[Excerpt from a dataset]

--- START ---

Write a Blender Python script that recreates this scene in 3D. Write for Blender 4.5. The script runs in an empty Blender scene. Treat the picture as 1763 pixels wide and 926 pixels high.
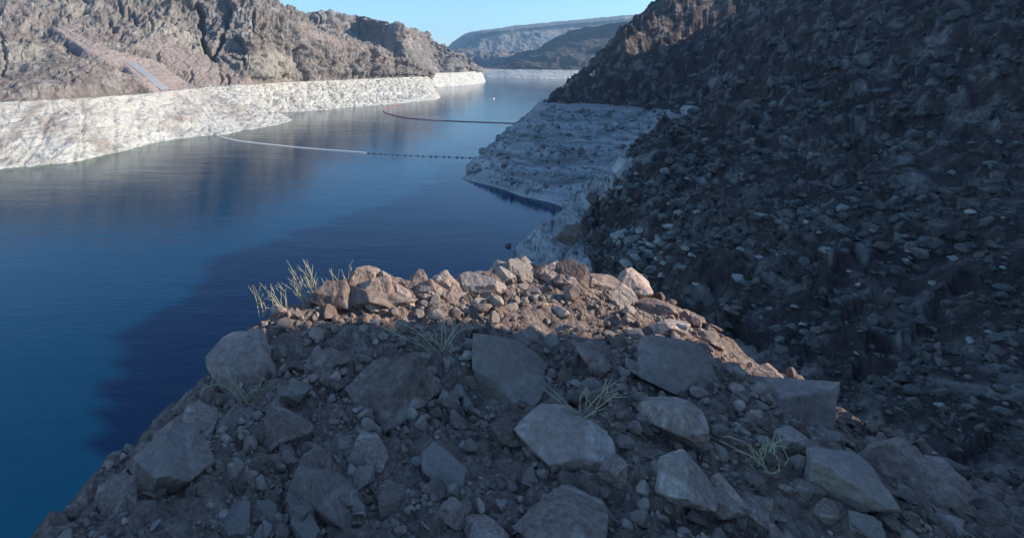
import bpy, bmesh, math, random
import numpy as np
from mathutils import Vector

S = bpy.context.scene
COL = S.collection
random.seed(7)
RNG = np.random.default_rng(11)

# ------------------------------------------------------------------ camera
F, CX, HY, H = 942.0, 600.0, 108.0, 70.0          # focal (photo px), axis column, horizon row, eye height
cam_d = bpy.data.cameras.new("camera")
cam = bpy.data.objects.new("camera", cam_d)
COL.objects.link(cam)
cam.location = (0, 0, H)
cam.rotation_euler = (math.radians(90), 0, 0)
cam_d.sensor_fit = 'HORIZONTAL'
cam_d.sensor_width = 36.0
cam_d.lens = F / 1763.0 * 36.0
cam_d.shift_x = (881.5 - CX) / 1763.0
cam_d.shift_y = -(463.0 - HY) / 1763.0
cam_d.clip_start = 0.1
cam_d.clip_end = 60000
S.camera = cam

# ------------------------------------------------------------------ light
SUN_AZ, SUN_EL = math.radians(101), math.radians(29)
w = bpy.data.worlds.new("World")
S.world = w
w.use_nodes = True
wn = w.node_tree
wn.nodes.clear()
sky = wn.nodes.new('ShaderNodeTexSky')
sky.sky_type = 'NISHITA'
sky.sun_disc = False
sky.sun_elevation = SUN_EL
sky.sun_rotation = SUN_AZ
sky.altitude = 300
sky.air_density = 1.0
sky.dust_density = 0.25
sky.ozone_density = 2.0
bg = wn.nodes.new('ShaderNodeBackground')
bg.inputs['Strength'].default_value = 0.126
wo = wn.nodes.new('ShaderNodeOutputWorld')
tint = wn.nodes.new('ShaderNodeMix')                  # one even tint over the whole sky: clearer, more cyan air
tint.data_type = 'RGBA'
tint.blend_type = 'MULTIPLY'
tint.inputs[0].default_value = 1.0
tint.inputs[7].default_value = (0.84, 1.10, 1.30, 1)
wn.links.new(sky.outputs[0], tint.inputs[6])
wn.links.new(tint.outputs[2], bg.inputs[0])
wn.links.new(bg.outputs[0], wo.inputs[0])
sd = bpy.data.lights.new("sun", 'SUN')
sd.energy = 5.0
sd.angle = math.radians(0.5)
sd.color = (1.0, 0.92, 0.80)
sun = bpy.data.objects.new("sun", sd)
COL.objects.link(sun)
SUN = Vector((math.cos(SUN_EL) * math.sin(SUN_AZ), math.cos(SUN_EL) * math.cos(SUN_AZ), math.sin(SUN_EL)))
sun.rotation_euler = SUN.to_track_quat('Z', 'Y').to_euler()
S.view_settings.view_transform = 'Standard'
S.view_settings.look = 'None'
S.view_settings.exposure = 0.48
S.view_settings.gamma = 1.0
S.view_settings.use_curve_mapping = False
try:
    S.cycles.max_bounces = 6
    S.cycles.volume_bounces = 0
except Exception:
    pass

ZB = 38.0                                             # old high-water line


# ------------------------------------------------------------------ helpers
def at(px, py, d):
    return ((px - CX) / F * d, d, H - (py - HY) / F * d)


def on_z(px, py, z):
    d = F * (H - z) / (py - HY)
    return ((px - CX) / F * d, d, z)


def to_px(P):
    y = np.maximum(P[:, 1], 1.0)
    return CX + F * P[:, 0] / y, HY - F * (P[:, 2] - H) / y


def tag(o, label=None, cat=None, group=None, kind=None):
    if label: o['label'] = label
    if cat: o['category'] = cat
    if group: o['group'] = group
    if kind: o['kind'] = kind
    return o


def link(name, me, mat=None, parent=None, loc=None):
    o = bpy.data.objects.new(name, me)
    COL.objects.link(o)
    if mat is not None and me is not None and not me.materials:
        me.materials.append(mat)
    if parent is not None:
        o.parent = parent
    if loc is not None:
        o.location = loc
    return o


def empty(name, loc, label, cat, group=None, rz=0.0):
    o = bpy.data.objects.new(name, None)
    COL.objects.link(o)
    o.location = loc
    o.rotation_euler = (0, 0, rz)
    return tag(o, label, cat, group)


def mesh_np(name, V, Fc, smooth=True):
    me = bpy.data.meshes.new(name)
    V = np.asarray(V, dtype=np.float32)
    Fc = np.asarray(Fc, dtype=np.int32)
    k = Fc.shape[1]
    me.vertices.add(len(V))
    me.vertices.foreach_set('co', V.ravel())
    me.loops.add(Fc.size)
    me.loops.foreach_set('vertex_index', Fc.ravel())
    me.polygons.add(len(Fc))
    me.polygons.foreach_set('loop_start', np.arange(0, Fc.size, k, dtype=np.int32))
    me.polygons.foreach_set('use_smooth', np.full(len(Fc), smooth, dtype=bool))
    me.update(calc_edges=True)
    me.validate()
    return me


def grid_faces(nu, nv, flip=False):
    i = np.arange(nu - 1)[:, None] * nv + np.arange(nv - 1)[None, :]
    a, b, c, d = i, i + nv, i + nv + 1, i + 1
    q = np.stack([a, b, c, d] if not flip else [d, c, b, a], -1)
    return q.reshape(-1, 4)


def attr(me, name, vals):
    a = me.attributes.new(name, 'FLOAT', 'POINT')
    a.data.foreach_set('value', np.asarray(vals, dtype=np.float32).ravel())


# ---- noise
def _hash(x, y, z, s):
    h = (x * 374761393 + y * 668265263 + z * 2147483647 + s * 1274126177) & 0xFFFFFFFF
    h = ((h ^ (h >> 13)) * 1274126177) & 0xFFFFFFFF
    h = ((h ^ (h >> 16)) * 2246822519) & 0xFFFFFFFF
    return h ^ (h >> 15)


_G = np.array([[1, 1, 0], [-1, 1, 0], [1, -1, 0], [-1, -1, 0], [1, 0, 1], [-1, 0, 1], [1, 0, -1], [-1, 0, -1],
               [0, 1, 1], [0, -1, 1], [0, 1, -1], [0, -1, -1], [1, 1, 0], [0, -1, 1], [-1, 1, 0], [0, -1, -1]], dtype=np.float32)


def perlin(P, seed=0):
    P = np.asarray(P, dtype=np.float64)
    I = np.floor(P).astype(np.int64)
    f = (P - I).astype(np.float32)
    u = f * f * f * (f * (f * 6 - 15) + 10)
    out = np.zeros(len(P), dtype=np.float32)
    for dx in (0, 1):
        wx = u[:, 0] if dx else 1 - u[:, 0]
        for dy in (0, 1):
            wy = u[:, 1] if dy else 1 - u[:, 1]
            for dz in (0, 1):
                wz = u[:, 2] if dz else 1 - u[:, 2]
                g = _G[_hash(I[:, 0] + dx, I[:, 1] + dy, I[:, 2] + dz, seed) & 15]
                out += wx * wy * wz * (g[:, 0] * (f[:, 0] - dx) + g[:, 1] * (f[:, 1] - dy) + g[:, 2] * (f[:, 2] - dz))
    return out


def fbm(P, o=5, seed=0, gain=0.5, lac=2.03):
    a, s, out = 1.0, 1.0, 0.0
    for k in range(o):
        out = out + a * perlin(P * s + k * 17.3, seed + k)
        a *= gain
        s *= lac
    return out


def ridged(P, o=4, seed=0, gain=0.5, lac=2.1):
    a, s, out, n = 1.0, 1.0, 0.0, 0.0
    for k in range(o):
        r = 1 - np.abs(perlin(P * s + k * 31.7, seed + k)) * 1.6
        out = out + a * r * r
        n += a
        a *= gain
        s *= lac
    return out / n


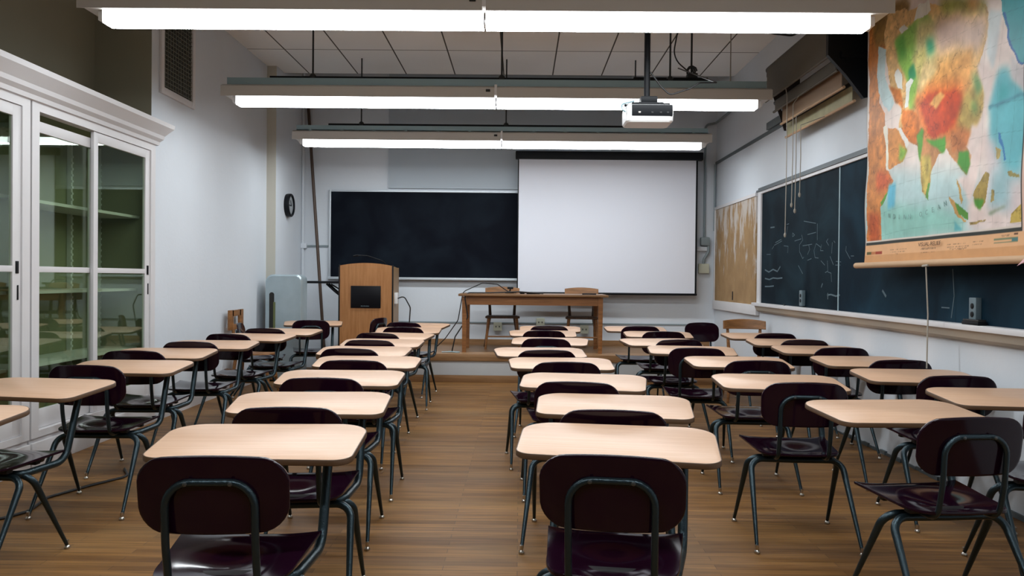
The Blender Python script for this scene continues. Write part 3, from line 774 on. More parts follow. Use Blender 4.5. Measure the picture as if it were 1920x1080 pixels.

--- END ---

Your instructions: Extract, word for word, each line from the top of the data down to and including the line with "S.camera = cam"; skip the pictures.

The solution:
Write a Blender Python script that recreates this scene in 3D. Write for Blender 4.5. The script runs in an empty Blender scene. Treat the picture as 1763 pixels wide and 926 pixels high.
import bpy, bmesh, math, random
import numpy as np
from mathutils import Vector

S = bpy.context.scene
COL = S.collection
random.seed(7)
RNG = np.random.default_rng(11)

# ------------------------------------------------------------------ camera
F, CX, HY, H = 942.0, 600.0, 108.0, 70.0          # focal (photo px), axis column, horizon row, eye height
cam_d = bpy.data.cameras.new("camera")
cam = bpy.data.objects.new("camera", cam_d)
COL.objects.link(cam)
cam.location = (0, 0, H)
cam.rotation_euler = (math.radians(90), 0, 0)
cam_d.sensor_fit = 'HORIZONTAL'
cam_d.sensor_width = 36.0
cam_d.lens = F / 1763.0 * 36.0
cam_d.shift_x = (881.5 - CX) / 1763.0
cam_d.shift_y = -(463.0 - HY) / 1763.0
cam_d.clip_start = 0.1
cam_d.clip_end = 60000
S.camera = cam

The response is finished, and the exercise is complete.